Sim, mas qualquer Governo tem sempre oportunidade de tomar políticas que beneficiam mais uns do que outros…
Olhe para o Orçamento do Estado. Quanto dinheiro é que está, realmente, a mexer de um lado para o outro, a cada ano? Na Dinamarca só 2% da despesa é que muda de direção a cada negociação orçamental. Tudo o resto é despesa fixa. Não, o governo português não pode mudar nada. Claro que os políticos fazem muito alarido sobre o enorme impacto que as suas decisões vão ter mas, na realidade, isso faz muito pouca diferença. Os eleitorados podem não conhecer os números em detalhe, mas depois constatam que nada daquilo fazia diferença, de uma forma ou de outra. E também por isso é que perdem o respeito pelos políticos. A menos que haja uma intenção séria de mudança, quaisquer governos que surjam não conseguirão fazer mais do que beneficiar uns em detrimento de outros e, depois, vem outro governo que beneficia outros em detrimento de uns. Mas os recursos em questão são poucos, em qualquer dos casos. Mais valia fazermos uma lotaria anual.
O facto é que o governo anterior não conseguiu voltar a formar governo. Em outros países, aconteceu o mesmo. O que é que isso nos diz?
Não é possível vencer, por causa do contrato social. Veja o exemplo da Irlanda. Tinha um crescimento de quase 8% e o governo não conseguiu ganhar as eleições. Isso mostra que está alguma coisa mal com a Europa. A democracia tem um problema matemático quando mais de metade dos eleitores beneficiam de transferência de rendimentos. Porquê? Porque os 51% têm toda a racionalidade ao não quererem uma mudança.
Isso acontece em Portugal?
Portugal tem um setor público enorme. Encargos em cima de encargos. E toda a gente que beneficia do Estado de alguma forma, e isso inclui muitos no setor privado, tem um incentivo lógico — ao nível individual — para não querer uma mudança. Porque é que alguém há de votar para que lhe tirem dinheiro do bolso? Enquanto o Estado tiver esta dimensão, não poderá haver mudança — não só em Portugal mas em muitos outros lugares.
Que reflexo é que isso tem na política económica? No Orçamento do Estado, por exemplo?
Do que li no Orçamento do Estado, parece-me um compromisso entre aquilo que os credores europeus querem que Portugal faça e aquilo que os partidos da esquerda querem que seja feito. E eu odeio compromissos. Não vejo uma única medida de apoio àquilo que Portugal necessita, que é investimento estrangeiro.
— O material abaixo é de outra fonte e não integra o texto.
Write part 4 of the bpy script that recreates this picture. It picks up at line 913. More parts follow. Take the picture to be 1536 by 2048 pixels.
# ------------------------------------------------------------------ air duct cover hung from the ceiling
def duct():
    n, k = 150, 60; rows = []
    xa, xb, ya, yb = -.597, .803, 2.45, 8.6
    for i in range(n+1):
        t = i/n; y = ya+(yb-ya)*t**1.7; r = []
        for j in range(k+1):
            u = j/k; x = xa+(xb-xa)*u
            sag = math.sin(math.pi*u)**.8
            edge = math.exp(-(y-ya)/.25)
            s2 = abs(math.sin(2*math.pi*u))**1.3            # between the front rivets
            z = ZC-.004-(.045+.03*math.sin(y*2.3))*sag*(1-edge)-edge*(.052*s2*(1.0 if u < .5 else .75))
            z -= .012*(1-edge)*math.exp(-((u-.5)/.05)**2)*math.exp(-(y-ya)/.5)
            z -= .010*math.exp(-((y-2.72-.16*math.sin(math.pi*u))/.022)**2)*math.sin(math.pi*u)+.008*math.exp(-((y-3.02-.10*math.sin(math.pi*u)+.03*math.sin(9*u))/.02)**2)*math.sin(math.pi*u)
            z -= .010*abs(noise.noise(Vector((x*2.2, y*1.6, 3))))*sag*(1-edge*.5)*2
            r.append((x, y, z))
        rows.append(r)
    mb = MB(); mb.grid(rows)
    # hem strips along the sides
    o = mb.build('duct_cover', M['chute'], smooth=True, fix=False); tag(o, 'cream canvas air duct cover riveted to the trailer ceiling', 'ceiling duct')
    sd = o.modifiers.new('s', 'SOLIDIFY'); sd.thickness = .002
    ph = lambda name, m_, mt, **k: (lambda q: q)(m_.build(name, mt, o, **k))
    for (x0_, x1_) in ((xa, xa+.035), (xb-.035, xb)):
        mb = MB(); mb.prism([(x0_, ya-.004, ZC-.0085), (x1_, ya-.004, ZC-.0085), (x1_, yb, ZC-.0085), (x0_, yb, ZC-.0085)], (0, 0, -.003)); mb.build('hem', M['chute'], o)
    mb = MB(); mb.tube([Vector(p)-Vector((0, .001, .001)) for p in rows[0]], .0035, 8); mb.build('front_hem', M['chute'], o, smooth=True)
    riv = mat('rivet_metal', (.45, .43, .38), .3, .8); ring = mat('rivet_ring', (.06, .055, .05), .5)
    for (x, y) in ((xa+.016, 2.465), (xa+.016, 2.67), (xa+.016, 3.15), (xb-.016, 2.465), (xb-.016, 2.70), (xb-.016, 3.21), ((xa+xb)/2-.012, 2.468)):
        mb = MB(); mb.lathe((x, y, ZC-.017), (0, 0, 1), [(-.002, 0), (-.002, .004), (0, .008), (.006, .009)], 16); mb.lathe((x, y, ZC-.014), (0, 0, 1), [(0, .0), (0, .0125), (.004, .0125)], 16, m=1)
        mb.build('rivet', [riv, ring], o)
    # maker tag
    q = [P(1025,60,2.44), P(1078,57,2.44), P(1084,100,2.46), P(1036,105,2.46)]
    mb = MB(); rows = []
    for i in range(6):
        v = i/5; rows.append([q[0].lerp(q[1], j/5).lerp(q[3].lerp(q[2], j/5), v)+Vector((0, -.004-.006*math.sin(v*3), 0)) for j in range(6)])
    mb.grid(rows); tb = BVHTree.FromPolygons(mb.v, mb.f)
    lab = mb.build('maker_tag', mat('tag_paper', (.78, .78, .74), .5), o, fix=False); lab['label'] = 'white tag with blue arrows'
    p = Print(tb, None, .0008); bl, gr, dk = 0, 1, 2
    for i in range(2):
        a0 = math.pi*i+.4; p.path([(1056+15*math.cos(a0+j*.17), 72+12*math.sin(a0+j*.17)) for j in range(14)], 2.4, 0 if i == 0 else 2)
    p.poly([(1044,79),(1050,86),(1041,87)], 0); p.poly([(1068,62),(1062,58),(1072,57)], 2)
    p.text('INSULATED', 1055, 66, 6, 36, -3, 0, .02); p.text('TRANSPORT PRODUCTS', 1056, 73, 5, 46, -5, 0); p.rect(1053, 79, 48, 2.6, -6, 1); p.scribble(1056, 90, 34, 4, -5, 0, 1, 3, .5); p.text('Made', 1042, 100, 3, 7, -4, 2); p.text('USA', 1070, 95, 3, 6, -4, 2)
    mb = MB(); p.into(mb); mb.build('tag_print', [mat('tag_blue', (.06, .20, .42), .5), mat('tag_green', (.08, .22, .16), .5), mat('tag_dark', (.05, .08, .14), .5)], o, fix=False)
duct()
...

Até se prejudica essa rubrica com medidas como o aumento do salário mínimo, que não terá qualquer impacto na economia e vai resultar em menos empregos.
Há, também, uma aposta no investimento.
Sim, mas isso é bom. Ou melhor: nas circunstâncias atuais, um político que não queira investir devia ir preso. Vivemos num mundo em que 70% da dívida é emitida com taxas de juro negativas — é preciso investimento em infraestruturas.
Mas não foi isso que contribuiu, também, para o endividamento atual?
Certo, mas quando se pensa que Portugal tem quase uma dívida de quase 130% do PIB, será que isso significa que não se pode endividar mais? Não. Portugal deve endividar-se desde que o dinheiro sirva para investimentos produtivos. Tudo o que tornar Lisboa uma cidade mais atrativa para o investimento estrangeiro deve ser feito. Pequenas coisas. Desde que o dinheiro seja usado para isso, para tornar o país mais atrativo para o investimento, é uma ótima altura para investir. Mas se falamos em emitir dívida para pagar a dívida antiga ou para adiar decisões importantes sobre a dimensão do Estado e as pensões públicas, isso já poderá ser mais perigoso.